A real New Deal
Editor:
Over the past couple of years, I’ve written a few letters addressing the problem of the Democratic Party’s radical departure from its traditional principles of advancing the interests of working people, best exemplified by Franklin Roosevelt’s New Deal (the real one, not the green thing which is a pathetic mockery). The building of great projects — the Grand Coulee and Hoover dams, the Tennessee Valley Authority and California’s Central Valley Project — put millions of Americans to work in productive jobs that upgraded the living standards of all.
While President Trump has made hints of doing something in this direction, proposing $2 trillion for infrastructure back in March and April, he gets no support from the austerity-minded Republicans in the Senate, and Democrats who might be sympathetic wouldn’t be caught dead showing agreement with Trump on anything.

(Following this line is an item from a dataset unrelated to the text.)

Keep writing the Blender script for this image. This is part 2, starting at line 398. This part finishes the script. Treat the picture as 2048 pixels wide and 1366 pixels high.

Help out of this predicament has come from a most unlikely source. On June 30, Britain’s Prime Minister Boris Johnson gave a speech of a most extraordinary nature, entitled, “Build, build, build.” Breaking with the Thatcherism of the Tory Party, he said, “too many parts of this country have felt left behind,” and laid out a new program of government involvement in building a new platform of infrastructure, education, health care and transport. “It sounds like a New Deal and all I can say is that if so ... that is what the times demand.”
Perhaps this intervention from overseas will jolt some here in the U.S. to their senses.